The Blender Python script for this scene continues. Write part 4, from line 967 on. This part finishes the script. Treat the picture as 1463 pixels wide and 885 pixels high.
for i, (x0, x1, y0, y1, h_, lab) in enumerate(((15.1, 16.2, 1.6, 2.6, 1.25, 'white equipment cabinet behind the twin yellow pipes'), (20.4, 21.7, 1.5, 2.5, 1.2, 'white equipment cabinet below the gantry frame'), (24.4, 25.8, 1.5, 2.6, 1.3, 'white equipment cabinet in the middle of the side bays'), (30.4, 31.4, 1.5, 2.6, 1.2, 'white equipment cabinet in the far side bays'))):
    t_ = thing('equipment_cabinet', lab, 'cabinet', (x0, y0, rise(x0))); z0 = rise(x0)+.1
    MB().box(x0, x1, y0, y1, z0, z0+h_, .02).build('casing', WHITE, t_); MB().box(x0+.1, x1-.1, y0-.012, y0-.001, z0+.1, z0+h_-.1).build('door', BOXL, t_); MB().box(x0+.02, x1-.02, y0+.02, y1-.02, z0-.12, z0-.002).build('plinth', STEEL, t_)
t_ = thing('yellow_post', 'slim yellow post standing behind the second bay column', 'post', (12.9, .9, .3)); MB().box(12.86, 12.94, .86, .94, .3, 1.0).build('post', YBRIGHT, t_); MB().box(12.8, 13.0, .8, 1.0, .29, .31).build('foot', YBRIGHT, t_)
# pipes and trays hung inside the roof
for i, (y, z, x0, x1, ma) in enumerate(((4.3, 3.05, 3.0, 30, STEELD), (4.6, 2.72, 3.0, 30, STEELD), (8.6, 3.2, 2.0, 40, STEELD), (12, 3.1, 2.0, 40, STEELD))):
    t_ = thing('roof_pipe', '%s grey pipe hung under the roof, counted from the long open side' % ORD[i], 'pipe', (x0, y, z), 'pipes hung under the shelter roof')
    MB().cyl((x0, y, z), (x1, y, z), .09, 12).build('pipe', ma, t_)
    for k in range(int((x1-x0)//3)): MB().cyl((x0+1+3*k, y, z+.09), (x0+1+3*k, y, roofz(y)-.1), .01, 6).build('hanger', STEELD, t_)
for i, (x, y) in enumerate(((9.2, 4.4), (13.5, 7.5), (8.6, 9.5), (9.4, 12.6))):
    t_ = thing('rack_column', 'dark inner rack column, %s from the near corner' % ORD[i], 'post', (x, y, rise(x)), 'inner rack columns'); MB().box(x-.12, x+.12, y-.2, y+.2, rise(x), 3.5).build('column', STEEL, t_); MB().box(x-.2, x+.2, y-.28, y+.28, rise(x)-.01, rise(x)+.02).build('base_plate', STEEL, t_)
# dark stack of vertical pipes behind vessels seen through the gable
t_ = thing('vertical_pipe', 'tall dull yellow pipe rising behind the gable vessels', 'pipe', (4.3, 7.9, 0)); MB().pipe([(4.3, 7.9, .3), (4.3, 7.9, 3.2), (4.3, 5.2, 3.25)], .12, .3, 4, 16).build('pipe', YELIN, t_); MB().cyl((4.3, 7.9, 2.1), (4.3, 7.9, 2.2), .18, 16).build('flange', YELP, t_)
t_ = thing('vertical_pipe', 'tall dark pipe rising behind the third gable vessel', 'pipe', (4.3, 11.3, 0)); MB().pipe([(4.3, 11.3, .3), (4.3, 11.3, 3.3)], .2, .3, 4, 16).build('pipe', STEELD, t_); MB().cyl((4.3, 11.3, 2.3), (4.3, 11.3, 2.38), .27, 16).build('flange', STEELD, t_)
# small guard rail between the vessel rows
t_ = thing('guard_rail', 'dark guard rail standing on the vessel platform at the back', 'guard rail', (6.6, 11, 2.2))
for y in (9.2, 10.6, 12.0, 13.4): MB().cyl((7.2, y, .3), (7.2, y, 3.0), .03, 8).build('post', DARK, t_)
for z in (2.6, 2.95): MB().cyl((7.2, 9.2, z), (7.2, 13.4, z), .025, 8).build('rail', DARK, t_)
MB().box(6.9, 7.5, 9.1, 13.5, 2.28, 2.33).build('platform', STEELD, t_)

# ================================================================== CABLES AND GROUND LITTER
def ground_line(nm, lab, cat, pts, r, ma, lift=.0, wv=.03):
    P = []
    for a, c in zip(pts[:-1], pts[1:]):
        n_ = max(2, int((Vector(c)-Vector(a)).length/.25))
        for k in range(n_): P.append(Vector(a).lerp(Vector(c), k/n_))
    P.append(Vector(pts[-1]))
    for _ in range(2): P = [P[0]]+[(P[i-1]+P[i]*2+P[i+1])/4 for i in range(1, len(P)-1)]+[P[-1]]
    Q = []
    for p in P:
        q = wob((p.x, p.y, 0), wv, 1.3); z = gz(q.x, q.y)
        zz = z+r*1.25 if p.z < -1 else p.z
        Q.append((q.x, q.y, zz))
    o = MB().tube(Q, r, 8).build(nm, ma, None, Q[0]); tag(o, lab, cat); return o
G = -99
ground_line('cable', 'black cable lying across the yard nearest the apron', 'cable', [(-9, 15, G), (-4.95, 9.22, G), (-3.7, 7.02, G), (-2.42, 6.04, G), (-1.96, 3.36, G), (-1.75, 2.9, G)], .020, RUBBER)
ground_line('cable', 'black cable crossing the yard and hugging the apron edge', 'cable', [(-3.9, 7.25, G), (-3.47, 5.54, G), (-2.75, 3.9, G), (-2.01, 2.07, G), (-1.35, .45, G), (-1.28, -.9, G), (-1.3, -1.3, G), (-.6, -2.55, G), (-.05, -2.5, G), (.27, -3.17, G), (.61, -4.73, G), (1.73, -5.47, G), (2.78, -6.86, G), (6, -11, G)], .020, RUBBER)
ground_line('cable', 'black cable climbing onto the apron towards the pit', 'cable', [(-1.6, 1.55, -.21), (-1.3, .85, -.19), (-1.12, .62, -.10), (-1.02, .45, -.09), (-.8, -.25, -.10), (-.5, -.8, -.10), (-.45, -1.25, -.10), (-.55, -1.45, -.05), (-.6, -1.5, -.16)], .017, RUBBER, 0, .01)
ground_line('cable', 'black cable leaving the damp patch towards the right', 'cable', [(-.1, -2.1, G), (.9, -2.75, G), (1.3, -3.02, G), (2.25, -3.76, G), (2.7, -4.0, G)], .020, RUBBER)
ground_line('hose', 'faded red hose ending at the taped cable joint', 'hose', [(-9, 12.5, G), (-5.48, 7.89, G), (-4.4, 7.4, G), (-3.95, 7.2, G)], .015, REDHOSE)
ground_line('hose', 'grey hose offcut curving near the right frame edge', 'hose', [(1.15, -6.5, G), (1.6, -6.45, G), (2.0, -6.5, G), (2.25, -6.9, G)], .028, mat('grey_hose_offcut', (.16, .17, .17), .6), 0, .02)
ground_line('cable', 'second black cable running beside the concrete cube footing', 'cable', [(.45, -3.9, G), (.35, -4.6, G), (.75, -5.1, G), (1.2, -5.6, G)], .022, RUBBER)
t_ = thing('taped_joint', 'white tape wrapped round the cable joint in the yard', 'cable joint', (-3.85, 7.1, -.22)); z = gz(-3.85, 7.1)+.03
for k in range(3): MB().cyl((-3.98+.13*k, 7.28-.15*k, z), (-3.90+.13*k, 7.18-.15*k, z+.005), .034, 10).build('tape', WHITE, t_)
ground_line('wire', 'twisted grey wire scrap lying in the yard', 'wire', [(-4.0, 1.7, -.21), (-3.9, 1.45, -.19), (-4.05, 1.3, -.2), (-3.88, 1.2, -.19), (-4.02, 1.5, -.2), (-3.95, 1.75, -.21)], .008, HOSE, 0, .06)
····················
● Written request
Word for word, write out all of the data above.

● Written answer
The Blender Python script for this scene continues. Write part 4, from line 967 on. This part finishes the script. Treat the picture as 1463 pixels wide and 885 pixels high.
for i, (x0, x1, y0, y1, h_, lab) in enumerate(((15.1, 16.2, 1.6, 2.6, 1.25, 'white equipment cabinet behind the twin yellow pipes'), (20.4, 21.7, 1.5, 2.5, 1.2, 'white equipment cabinet below the gantry frame'), (24.4, 25.8, 1.5, 2.6, 1.3, 'white equipment cabinet in the middle of the side bays'), (30.4, 31.4, 1.5, 2.6, 1.2, 'white equipment cabinet in the far side bays'))):
    t_ = thing('equipment_cabinet', lab, 'cabinet', (x0, y0, rise(x0))); z0 = rise(x0)+.1
    MB().box(x0, x1, y0, y1, z0, z0+h_, .02).build('casing', WHITE, t_); MB().box(x0+.1, x1-.1, y0-.012, y0-.001, z0+.1, z0+h_-.1).build('door', BOXL, t_); MB().box(x0+.02, x1-.02, y0+.02, y1-.02, z0-.12, z0-.002).build('plinth', STEEL, t_)
t_ = thing('yellow_post', 'slim yellow post standing behind the second bay column', 'post', (12.9, .9, .3)); MB().box(12.86, 12.94, .86, .94, .3, 1.0).build('post', YBRIGHT, t_); MB().box(12.8, 13.0, .8, 1.0, .29, .31).build('foot', YBRIGHT, t_)
# pipes and trays hung inside the roof
for i, (y, z, x0, x1, ma) in enumerate(((4.3, 3.05, 3.0, 30, STEELD), (4.6, 2.72, 3.0, 30, STEELD), (8.6, 3.2, 2.0, 40, STEELD), (12, 3.1, 2.0, 40, STEELD))):
    t_ = thing('roof_pipe', '%s grey pipe hung under the roof, counted from the long open side' % ORD[i], 'pipe', (x0, y, z), 'pipes hung under the shelter roof')
    MB().cyl((x0, y, z), (x1, y, z), .09, 12).build('pipe', ma, t_)
    for k in range(int((x1-x0)//3)): MB().cyl((x0+1+3*k, y, z+.09), (x0+1+3*k, y, roofz(y)-.1), .01, 6).build('hanger', STEELD, t_)
for i, (x, y) in enumerate(((9.2, 4.4), (13.5, 7.5), (8.6, 9.5), (9.4, 12.6))):
    t_ = thing('rack_column', 'dark inner rack column, %s from the near corner' % ORD[i], 'post', (x, y, rise(x)), 'inner rack columns'); MB().box(x-.12, x+.12, y-.2, y+.2, rise(x), 3.5).build('column', STEEL, t_); MB().box(x-.2, x+.2, y-.28, y+.28, rise(x)-.01, rise(x)+.02).build('base_plate', STEEL, t_)
# dark stack of vertical pipes behind vessels seen through the gable
t_ = thing('vertical_pipe', 'tall dull yellow pipe rising behind the gable vessels', 'pipe', (4.3, 7.9, 0)); MB().pipe([(4.3, 7.9, .3), (4.3, 7.9, 3.2), (4.3, 5.2, 3.25)], .12, .3, 4, 16).build('pipe', YELIN, t_); MB().cyl((4.3, 7.9, 2.1), (4.3, 7.9, 2.2), .18, 16).build('flange', YELP, t_)
t_ = thing('vertical_pipe', 'tall dark pipe rising behind the third gable vessel', 'pipe', (4.3, 11.3, 0)); MB().pipe([(4.3, 11.3, .3), (4.3, 11.3, 3.3)], .2, .3, 4, 16).build('pipe', STEELD, t_); MB().cyl((4.3, 11.3, 2.3), (4.3, 11.3, 2.38), .27, 16).build('flange', STEELD, t_)
# small guard rail between the vessel rows
t_ = thing('guard_rail', 'dark guard rail standing on the vessel platform at the back', 'guard rail', (6.6, 11, 2.2))
for y in (9.2, 10.6, 12.0, 13.4): MB().cyl((7.2, y, .3), (7.2, y, 3.0), .03, 8).build('post', DARK, t_)
for z in (2.6, 2.95): MB().cyl((7.2, 9.2, z), (7.2, 13.4, z), .025, 8).build('rail', DARK, t_)
MB().box(6.9, 7.5, 9.1, 13.5, 2.28, 2.33).build('platform', STEELD, t_)

# ================================================================== CABLES AND GROUND LITTER
def ground_line(nm, lab, cat, pts, r, ma, lift=.0, wv=.03):
    P = []
    for a, c in zip(pts[:-1], pts[1:]):
        n_ = max(2, int((Vector(c)-Vector(a)).length/.25))
        for k in range(n_): P.append(Vector(a).lerp(Vector(c), k/n_))
    P.append(Vector(pts[-1]))
    for _ in range(2): P = [P[0]]+[(P[i-1]+P[i]*2+P[i+1])/4 for i in range(1, len(P)-1)]+[P[-1]]
    Q = []
    for p in P:
        q = wob((p.x, p.y, 0), wv, 1.3); z = gz(q.x, q.y)
        zz = z+r*1.25 if p.z < -1 else p.z
        Q.append((q.x, q.y, zz))
    o = MB().tube(Q, r, 8).build(nm, ma, None, Q[0]); tag(o, lab, cat); return o
G = -99
ground_line('cable', 'black cable lying across the yard nearest the apron', 'cable', [(-9, 15, G), (-4.95, 9.22, G), (-3.7, 7.02, G), (-2.42, 6.04, G), (-1.96, 3.36, G), (-1.75, 2.9, G)], .020, RUBBER)
ground_line('cable', 'black cable crossing the yard and hugging the apron edge', 'cable', [(-3.9, 7.25, G), (-3.47, 5.54, G), (-2.75, 3.9, G), (-2.01, 2.07, G), (-1.35, .45, G), (-1.28, -.9, G), (-1.3, -1.3, G), (-.6, -2.55, G), (-.05, -2.5, G), (.27, -3.17, G), (.61, -4.73, G), (1.73, -5.47, G), (2.78, -6.86, G), (6, -11, G)], .020, RUBBER)
ground_line('cable', 'black cable climbing onto the apron towards the pit', 'cable', [(-1.6, 1.55, -.21), (-1.3, .85, -.19), (-1.12, .62, -.10), (-1.02, .45, -.09), (-.8, -.25, -.10), (-.5, -.8, -.10), (-.45, -1.25, -.10), (-.55, -1.45, -.05), (-.6, -1.5, -.16)], .017, RUBBER, 0, .01)
ground_line('cable', 'black cable leaving the damp patch towards the right', 'cable', [(-.1, -2.1, G), (.9, -2.75, G), (1.3, -3.02, G), (2.25, -3.76, G), (2.7, -4.0, G)], .020, RUBBER)
ground_line('hose', 'faded red hose ending at the taped cable joint', 'hose', [(-9, 12.5, G), (-5.48, 7.89, G), (-4.4, 7.4, G), (-3.95, 7.2, G)], .015, REDHOSE)
ground_line('hose', 'grey hose offcut curving near the right frame edge', 'hose', [(1.15, -6.5, G), (1.6, -6.45, G), (2.0, -6.5, G), (2.25, -6.9, G)], .028, mat('grey_hose_offcut', (.16, .17, .17), .6), 0, .02)
ground_line('cable', 'second black cable running beside the concrete cube footing', 'cable', [(.45, -3.9, G), (.35, -4.6, G), (.75, -5.1, G), (1.2, -5.6, G)], .022, RUBBER)
t_ = thing('taped_joint', 'white tape wrapped round the cable joint in the yard', 'cable joint', (-3.85, 7.1, -.22)); z = gz(-3.85, 7.1)+.03
for k in range(3): MB().cyl((-3.98+.13*k, 7.28-.15*k, z), (-3.90+.13*k, 7.18-.15*k, z+.005), .034, 10).build('tape', WHITE, t_)
ground_line('wire', 'twisted grey wire scrap lying in the yard', 'wire', [(-4.0, 1.7, -.21), (-3.9, 1.45, -.19), (-4.05, 1.3, -.2), (-3.88, 1.2, -.19), (-4.02, 1.5, -.2), (-3.95, 1.75, -.21)], .008, HOSE, 0, .06)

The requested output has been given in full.